Posted by   on (February 4, 2012, 10:40 GMT)

This whole auction trading players like cattle makes me throw up....looks like Indian cricket is being auctioned away....all true Indian cricket lovers pl boycott IPL, which has become the malaise, responsible for demise of Indian cricket....By encouraging this league, we are engouraging commercialisation and crass greed (read BCCI) to succeed at the expense of our national team and honour

Posted by jonesy2 on (February 4, 2012, 9:20 GMT)

the IPL has become a joke im afraid, do away with the foreign players in all domestic t20 comps worldwide and start having more champions league type comps and have random games between domestic teams from different countries or just have one HUGE comp with all domestic teams

Posted by FlowerPower on (February 4, 2012, 8:18 GMT)

Who sets the base price? Is it the player or IPL? Reason I ask is some players seem to be priced off the market (overvalued)

Posted by johnathonjosephs on (February 4, 2012, 7:00 GMT)

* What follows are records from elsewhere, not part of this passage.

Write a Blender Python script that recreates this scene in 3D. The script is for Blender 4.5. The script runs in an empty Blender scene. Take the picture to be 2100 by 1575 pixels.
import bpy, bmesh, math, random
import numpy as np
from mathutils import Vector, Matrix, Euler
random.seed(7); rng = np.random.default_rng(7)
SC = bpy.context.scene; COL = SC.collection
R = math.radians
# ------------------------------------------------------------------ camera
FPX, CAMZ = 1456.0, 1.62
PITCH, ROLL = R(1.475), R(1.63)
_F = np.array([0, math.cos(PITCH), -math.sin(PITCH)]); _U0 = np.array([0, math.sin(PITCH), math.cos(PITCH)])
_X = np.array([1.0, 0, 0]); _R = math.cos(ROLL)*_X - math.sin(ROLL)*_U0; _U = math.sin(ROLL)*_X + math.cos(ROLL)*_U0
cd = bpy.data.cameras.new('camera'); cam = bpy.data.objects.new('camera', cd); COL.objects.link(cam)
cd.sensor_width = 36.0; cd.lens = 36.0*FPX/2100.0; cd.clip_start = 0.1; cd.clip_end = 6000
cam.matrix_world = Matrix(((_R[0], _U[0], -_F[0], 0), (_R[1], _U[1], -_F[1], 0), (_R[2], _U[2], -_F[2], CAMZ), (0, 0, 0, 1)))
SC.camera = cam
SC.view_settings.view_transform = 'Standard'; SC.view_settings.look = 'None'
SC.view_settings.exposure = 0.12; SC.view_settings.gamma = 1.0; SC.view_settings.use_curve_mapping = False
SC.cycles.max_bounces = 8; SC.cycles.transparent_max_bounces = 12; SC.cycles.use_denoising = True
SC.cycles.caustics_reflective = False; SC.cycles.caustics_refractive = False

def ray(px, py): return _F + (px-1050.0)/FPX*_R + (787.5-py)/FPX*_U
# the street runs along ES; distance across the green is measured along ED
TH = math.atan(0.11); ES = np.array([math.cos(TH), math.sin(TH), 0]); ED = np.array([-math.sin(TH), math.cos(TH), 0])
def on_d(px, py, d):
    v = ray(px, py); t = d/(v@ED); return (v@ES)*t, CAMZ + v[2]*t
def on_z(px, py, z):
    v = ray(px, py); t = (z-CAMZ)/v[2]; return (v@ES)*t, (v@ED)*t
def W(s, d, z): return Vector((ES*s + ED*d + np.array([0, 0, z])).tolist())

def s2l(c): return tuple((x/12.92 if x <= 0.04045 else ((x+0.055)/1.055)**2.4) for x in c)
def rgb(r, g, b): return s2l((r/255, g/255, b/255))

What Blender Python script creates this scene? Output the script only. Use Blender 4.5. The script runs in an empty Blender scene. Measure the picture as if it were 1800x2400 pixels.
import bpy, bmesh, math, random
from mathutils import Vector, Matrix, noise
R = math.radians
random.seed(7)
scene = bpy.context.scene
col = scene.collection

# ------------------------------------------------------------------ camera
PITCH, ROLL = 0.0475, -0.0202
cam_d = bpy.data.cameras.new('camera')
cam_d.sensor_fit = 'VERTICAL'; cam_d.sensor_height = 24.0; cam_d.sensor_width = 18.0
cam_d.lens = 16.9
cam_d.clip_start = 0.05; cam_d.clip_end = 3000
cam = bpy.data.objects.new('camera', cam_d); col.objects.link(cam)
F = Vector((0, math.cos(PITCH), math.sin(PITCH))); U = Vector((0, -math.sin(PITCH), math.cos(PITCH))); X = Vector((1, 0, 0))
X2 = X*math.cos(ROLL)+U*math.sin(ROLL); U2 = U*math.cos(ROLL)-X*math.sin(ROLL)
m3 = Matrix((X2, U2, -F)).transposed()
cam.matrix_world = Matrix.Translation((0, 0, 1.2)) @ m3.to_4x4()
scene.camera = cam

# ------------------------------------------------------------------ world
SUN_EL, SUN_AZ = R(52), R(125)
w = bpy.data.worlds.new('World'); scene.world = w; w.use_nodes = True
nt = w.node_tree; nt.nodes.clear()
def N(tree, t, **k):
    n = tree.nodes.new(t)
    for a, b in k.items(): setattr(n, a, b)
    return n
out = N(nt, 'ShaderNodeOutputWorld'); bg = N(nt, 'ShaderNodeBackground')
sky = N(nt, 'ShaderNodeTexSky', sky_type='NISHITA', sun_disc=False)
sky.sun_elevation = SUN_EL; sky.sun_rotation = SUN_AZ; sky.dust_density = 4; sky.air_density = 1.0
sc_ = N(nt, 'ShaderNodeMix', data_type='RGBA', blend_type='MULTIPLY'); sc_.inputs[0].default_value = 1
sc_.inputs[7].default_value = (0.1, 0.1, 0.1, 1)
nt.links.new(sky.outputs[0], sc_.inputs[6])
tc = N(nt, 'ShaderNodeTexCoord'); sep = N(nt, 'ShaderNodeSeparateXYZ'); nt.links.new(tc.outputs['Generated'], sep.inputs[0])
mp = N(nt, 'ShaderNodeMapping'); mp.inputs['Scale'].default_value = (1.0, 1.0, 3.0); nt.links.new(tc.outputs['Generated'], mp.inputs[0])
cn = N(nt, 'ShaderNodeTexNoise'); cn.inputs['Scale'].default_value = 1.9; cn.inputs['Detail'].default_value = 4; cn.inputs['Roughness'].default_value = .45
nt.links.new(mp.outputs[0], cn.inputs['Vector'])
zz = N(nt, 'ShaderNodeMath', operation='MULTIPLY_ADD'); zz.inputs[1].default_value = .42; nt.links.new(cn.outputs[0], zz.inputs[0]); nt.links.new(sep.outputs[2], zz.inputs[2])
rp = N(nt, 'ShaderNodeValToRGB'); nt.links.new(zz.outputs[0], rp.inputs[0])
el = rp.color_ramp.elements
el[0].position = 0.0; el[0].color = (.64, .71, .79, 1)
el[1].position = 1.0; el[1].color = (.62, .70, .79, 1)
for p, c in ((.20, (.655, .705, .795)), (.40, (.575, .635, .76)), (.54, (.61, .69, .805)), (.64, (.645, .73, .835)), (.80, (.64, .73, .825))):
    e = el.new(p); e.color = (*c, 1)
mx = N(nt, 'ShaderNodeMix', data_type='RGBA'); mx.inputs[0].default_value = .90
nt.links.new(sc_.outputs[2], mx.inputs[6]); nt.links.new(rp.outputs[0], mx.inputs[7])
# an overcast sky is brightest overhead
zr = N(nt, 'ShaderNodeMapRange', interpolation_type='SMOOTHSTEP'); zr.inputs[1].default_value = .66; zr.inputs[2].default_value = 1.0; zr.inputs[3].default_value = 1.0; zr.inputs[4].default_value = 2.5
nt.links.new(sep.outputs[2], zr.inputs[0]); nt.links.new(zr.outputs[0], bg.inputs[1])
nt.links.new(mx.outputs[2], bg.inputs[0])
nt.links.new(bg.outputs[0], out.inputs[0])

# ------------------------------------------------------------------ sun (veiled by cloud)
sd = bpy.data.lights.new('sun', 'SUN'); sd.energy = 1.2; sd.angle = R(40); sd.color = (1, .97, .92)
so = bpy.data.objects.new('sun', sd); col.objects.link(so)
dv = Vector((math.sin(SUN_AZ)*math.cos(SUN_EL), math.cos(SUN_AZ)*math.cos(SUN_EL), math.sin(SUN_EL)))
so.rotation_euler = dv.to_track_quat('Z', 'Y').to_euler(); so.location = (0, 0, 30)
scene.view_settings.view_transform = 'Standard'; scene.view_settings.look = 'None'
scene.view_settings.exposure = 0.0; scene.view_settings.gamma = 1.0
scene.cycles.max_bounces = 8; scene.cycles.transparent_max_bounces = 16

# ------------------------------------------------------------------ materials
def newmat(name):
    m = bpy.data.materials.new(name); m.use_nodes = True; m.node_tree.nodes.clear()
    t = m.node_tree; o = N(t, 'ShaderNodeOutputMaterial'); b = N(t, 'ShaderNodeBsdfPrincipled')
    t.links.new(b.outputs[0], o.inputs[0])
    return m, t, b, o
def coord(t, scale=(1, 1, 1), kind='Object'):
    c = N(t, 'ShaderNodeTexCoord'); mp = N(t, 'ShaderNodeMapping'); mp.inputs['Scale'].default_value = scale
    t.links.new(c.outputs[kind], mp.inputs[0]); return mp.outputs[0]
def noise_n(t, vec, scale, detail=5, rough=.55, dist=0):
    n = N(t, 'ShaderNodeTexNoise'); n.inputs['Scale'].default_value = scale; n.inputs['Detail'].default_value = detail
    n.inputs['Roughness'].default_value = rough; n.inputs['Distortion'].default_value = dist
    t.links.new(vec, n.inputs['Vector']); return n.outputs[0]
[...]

@Neil I think the max foreign players should be increased to 6. IPL is dying out. Only Indians watch it now, but if they increased foreign players to half the team, the whole world would watch and more people would get to play

Posted by NSGD on (February 4, 2012, 3:46 GMT)

who cares about ipl, a league that has destroyed much of the cricketing world with money money and money.

Posted by xenon555 on (February 4, 2012, 2:37 GMT)

I agree @Neil Ramanand. It is so much better to watch another awesome foreign player rather than raw unpolished local talent

Posted by   on (February 3, 2012, 18:44 GMT)

i think the max foreign players allowed in the playing 11 should be increased to 5.